Brewed three or four weekends in a row stocking up for when our son would be born. He came early and I had five gallons sitting on yeast cake for an easy 6 weeks. I transferred it after six weeks for a dry hop addition. Bottled a week later. I'm drinking this beer as we speak. Autolysis be damned.
 
So, how did everybody in your calling area like your beer?

Most enjoyed it. It was a WLP810 fermented at 59 deg so it was something most of my friends never had before (the ones not familiar with homebrew). Pale malt, carapils and crystal 15. It was pretty clean with just a touch of fruity esters. I never let it warm up. That was the second lesson learned on this batch. My setup and technique has come a long way from those days, but one of my co workers who home brews from time to time says "I sure miss that phonebook beer".
 
Second or third 5 gallon batch we made a chocolate porter. Had an extra bag of amber malt and decided to put it in and see how high of an ABV we could get...

Blew the lid off the fermenter and had chocolate foam all inside the pantry cabinet, and a foamy river on the kitchen floor. Scraped off the foam, cleaned the air lock and let er go. One of the best beers I have ever had. Wish I still had the recipe.
 
Oh boy where to begin.

The first ever extract kit my friend and I tried. We thought the included 1step cleaner was a sanitizer. We didnt actually have a sanitizer. Still turned out great.

Had a hose pop off our wort chiller shooting unboiled water into our wort at full force. Beer turned out fine.

I for the hell of it decided to make a 2 year past the expiration date extract kit I found in the basement (did use new yeast) just to see what would happen... turned out fine.

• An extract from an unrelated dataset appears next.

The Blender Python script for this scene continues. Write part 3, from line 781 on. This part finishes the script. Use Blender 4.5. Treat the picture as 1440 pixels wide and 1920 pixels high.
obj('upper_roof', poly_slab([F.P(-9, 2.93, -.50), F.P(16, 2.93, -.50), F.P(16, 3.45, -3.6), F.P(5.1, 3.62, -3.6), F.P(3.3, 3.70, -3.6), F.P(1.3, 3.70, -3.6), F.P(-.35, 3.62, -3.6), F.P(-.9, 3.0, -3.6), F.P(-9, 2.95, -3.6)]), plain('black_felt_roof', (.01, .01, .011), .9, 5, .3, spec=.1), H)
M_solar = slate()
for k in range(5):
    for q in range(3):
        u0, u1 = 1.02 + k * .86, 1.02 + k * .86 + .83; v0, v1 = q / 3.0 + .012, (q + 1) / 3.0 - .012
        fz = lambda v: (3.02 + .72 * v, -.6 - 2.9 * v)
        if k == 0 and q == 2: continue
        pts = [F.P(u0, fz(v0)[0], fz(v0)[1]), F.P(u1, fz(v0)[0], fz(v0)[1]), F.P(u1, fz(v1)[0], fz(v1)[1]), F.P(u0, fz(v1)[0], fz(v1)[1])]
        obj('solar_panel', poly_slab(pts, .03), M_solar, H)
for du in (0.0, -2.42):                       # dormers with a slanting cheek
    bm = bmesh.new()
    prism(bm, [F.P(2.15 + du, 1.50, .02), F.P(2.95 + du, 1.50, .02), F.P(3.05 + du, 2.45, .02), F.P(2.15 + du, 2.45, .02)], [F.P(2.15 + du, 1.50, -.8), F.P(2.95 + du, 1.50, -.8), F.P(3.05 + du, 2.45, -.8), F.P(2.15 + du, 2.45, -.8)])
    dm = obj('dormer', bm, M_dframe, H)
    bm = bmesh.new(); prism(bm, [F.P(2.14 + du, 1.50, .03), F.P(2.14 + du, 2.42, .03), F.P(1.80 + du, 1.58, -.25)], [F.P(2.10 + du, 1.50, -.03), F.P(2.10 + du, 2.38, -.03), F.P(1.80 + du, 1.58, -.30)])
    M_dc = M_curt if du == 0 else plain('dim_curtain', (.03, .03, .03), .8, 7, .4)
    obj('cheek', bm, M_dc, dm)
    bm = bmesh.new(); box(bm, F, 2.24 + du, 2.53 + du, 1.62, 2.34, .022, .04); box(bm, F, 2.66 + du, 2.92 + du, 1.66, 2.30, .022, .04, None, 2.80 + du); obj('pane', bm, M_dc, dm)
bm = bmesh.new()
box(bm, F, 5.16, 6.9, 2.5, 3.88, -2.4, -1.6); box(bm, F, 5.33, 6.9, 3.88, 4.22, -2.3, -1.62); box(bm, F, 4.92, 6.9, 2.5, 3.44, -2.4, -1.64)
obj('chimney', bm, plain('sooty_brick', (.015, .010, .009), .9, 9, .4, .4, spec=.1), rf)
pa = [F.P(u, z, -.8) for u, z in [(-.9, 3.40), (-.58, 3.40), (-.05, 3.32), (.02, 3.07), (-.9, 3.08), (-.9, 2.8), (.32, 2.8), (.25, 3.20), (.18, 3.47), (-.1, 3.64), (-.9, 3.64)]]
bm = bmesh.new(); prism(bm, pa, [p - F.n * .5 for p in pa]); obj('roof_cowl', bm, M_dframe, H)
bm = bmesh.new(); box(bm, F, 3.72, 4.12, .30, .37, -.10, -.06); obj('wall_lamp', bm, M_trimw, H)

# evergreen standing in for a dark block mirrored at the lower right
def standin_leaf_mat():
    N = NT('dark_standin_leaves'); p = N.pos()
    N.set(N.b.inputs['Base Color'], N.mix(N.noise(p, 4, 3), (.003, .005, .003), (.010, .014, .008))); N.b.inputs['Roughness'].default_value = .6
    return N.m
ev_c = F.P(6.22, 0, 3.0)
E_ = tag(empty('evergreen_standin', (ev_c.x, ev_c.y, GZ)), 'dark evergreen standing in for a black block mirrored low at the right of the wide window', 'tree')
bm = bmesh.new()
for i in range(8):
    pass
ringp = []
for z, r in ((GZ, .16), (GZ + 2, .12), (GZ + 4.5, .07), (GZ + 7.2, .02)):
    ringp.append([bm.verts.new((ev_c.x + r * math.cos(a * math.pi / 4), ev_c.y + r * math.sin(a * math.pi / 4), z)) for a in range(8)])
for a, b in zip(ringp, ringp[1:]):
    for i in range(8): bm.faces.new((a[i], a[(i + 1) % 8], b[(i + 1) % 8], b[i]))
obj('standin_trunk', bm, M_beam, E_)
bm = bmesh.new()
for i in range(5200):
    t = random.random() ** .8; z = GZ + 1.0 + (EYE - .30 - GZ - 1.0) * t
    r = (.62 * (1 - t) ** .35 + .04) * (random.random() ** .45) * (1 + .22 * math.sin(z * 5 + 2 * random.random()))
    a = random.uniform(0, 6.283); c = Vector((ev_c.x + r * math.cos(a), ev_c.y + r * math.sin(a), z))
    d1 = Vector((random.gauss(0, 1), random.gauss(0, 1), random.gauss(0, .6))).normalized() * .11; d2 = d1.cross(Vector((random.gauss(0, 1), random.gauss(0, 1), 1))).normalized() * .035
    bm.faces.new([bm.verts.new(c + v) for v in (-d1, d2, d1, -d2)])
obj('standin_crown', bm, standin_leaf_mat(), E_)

Mouth siphoned out of my brew kettle because well im not sure why I did that actually. beer turned out fine.

pitched my yeast without sanitizing the yeast packet or scissors.. beer turned out fine.
 
Oh boy where to begin.

The first ever extract kit my friend and I tried. We thought the included 1step cleaner was a sanitizer. We didnt actually have a sanitizer. Still turned out great.

I did the same thing! After all, it is 1Step!

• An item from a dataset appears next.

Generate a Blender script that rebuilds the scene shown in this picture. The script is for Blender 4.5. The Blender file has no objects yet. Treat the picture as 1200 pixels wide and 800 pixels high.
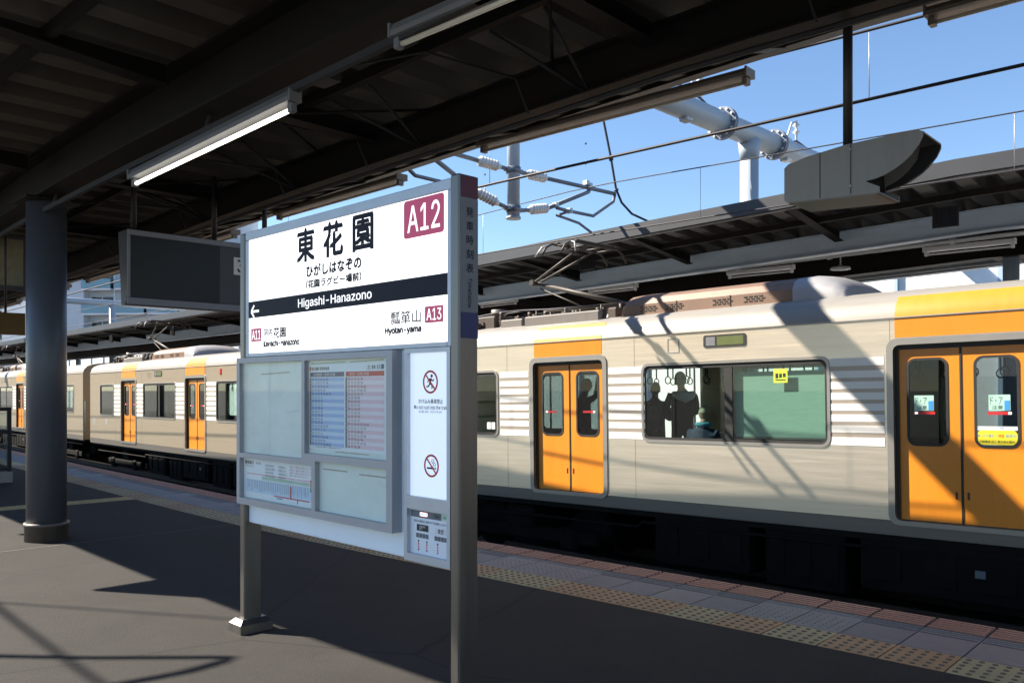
import bpy, bmesh, math, random
from mathutils import Vector, Matrix
R = math.radians
random.seed(7)
SC = bpy.context.scene
COL = SC.collection

# ------------------------------------------------------------------ camera
EYE = 1.55
cam_d = bpy.data.cameras.new("camera")
cam_d.sensor_width = 36.0
cam_d.lens = 30.0
cam_d.shift_y = 56 / 1200
cam_d.clip_start = 0.05
cam_d.clip_end = 5000
cam = bpy.data.objects.new("camera", cam_d)
cam.location = (0, 0, EYE)
cam.rotation_euler = (R(90), 0, 0)
COL.objects.link(cam)
SC.camera = cam

# ------------------------------------------------------------------ sun direction (k: drop per metre across the track, r: run along the track per metre across)
K_DROP, K_RUN = 1.75, 1.72
A_NEAR, A_FAR = R(42.2), R(47.0)          # heading of the line against the picture plane: a gentle curve
_am = R(43.6)
_lx = K_RUN * math.cos(_am) + math.sin(_am)
_ly = -K_RUN * math.sin(_am) + math.cos(_am)
LIGHT = Vector((_lx, _ly, -K_DROP)).normalized()
SUN_EL = math.asin(-LIGHT.z)
SUN_AZ = math.atan2(-LIGHT.x, -LIGHT.y)
w = bpy.data.worlds.new("World")
SC.world = w
w.use_nodes = True
nt = w.node_tree
bg = nt.nodes["Background"]
sky = nt.nodes.new("ShaderNodeTexSky")
sky.sky_type = 'NISHITA'
sky.sun_disc = False
sky.sun_elevation = SUN_EL
sky.sun_rotation = SUN_AZ % (2 * math.pi)
sky.air_density = 1.0
sky.dust_density = 0.0
sky.ozone_density = 4.5
bg.inputs[1].default_value = 0.070
nt.links.new(sky.outputs[0], bg.inputs[0])
sd = bpy.data.lights.new("sun", 'SUN')
sd.energy = 5.0
sd.angle = R(0.55)
sd.color = (1.0, 0.90, 0.76)
so = bpy.data.objects.new("sun", sd)
so.rotation_euler = LIGHT.to_track_quat('-Z', 'Y').to_euler()
so.location = (-30, -10, 40)
COL.objects.link(so)
SC.view_settings.view_transform = 'Standard'
SC.view_settings.look = 'None'
SC.view_settings.exposure = 1.58
SC.view_settings.gamma = 1.0
SC.cycles.max_bounces = 8
SC.cycles.transparent_max_bounces = 16
SC.cycles.use_denoising = True

# ------------------------------------------------------------------ the line: u along the platform, v across it towards the train
E0 = (-0.322, 8.708)
UB = -5.0
KAP = (A_FAR - A_NEAR) / -UB
def base(u):
    x, y = E0
    uu = min(max(u, UB), 0.0)
    if uu < 0:
        a = A_NEAR - KAP * uu
        x += (math.sin(A_NEAR) - math.sin(a)) / KAP
        y += (math.cos(A_NEAR) - math.cos(a)) / KAP
    if u > 0:
        x += math.cos(A_NEAR) * u; y -= math.sin(A_NEAR) * u; a = A_NEAR
    elif u < UB:
        x += math.cos(A_FAR) * (u - UB); y -= math.sin(A_FAR) * (u - UB); a = A_FAR
    else:
        a = A_NEAR - KAP * uu
    return x, y, a
def P(u, v, z=0.0):
    x, y, a = base(u)
    return Vector((x + math.sin(a) * v, y + math.cos(a) * v, z))
def dip(u):                                  # the line falls gently towards the far end
    return -0.4 * (1 - math.exp((min(u, 3.0) - 3.0) / 9.0))
def PC(u, v, z=0.0):
    return P(u, v, z + dip(u))
def rotz(u): return -base(u)[2]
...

I'm quite sure the only reason the beer didn't blow up on me was that there was no residue from a prior brew on the brewing equipment. That beer didn't turn out all that well--not sure if it was due to how I cleaned things, or that I didn't eliminate the chlorine from the water, or that I boiled the extract too long, or...whatever.

When I think back to what I didn't know when I started, you could fill a book with that stuff. Wait...I guess they already have!
 
First beer I did was an extract recipe. We named it Thunder Ale. As we were cooling the wort a massive thunder storm moved through and rained in the beer pretty hard. It was a fantastic beer.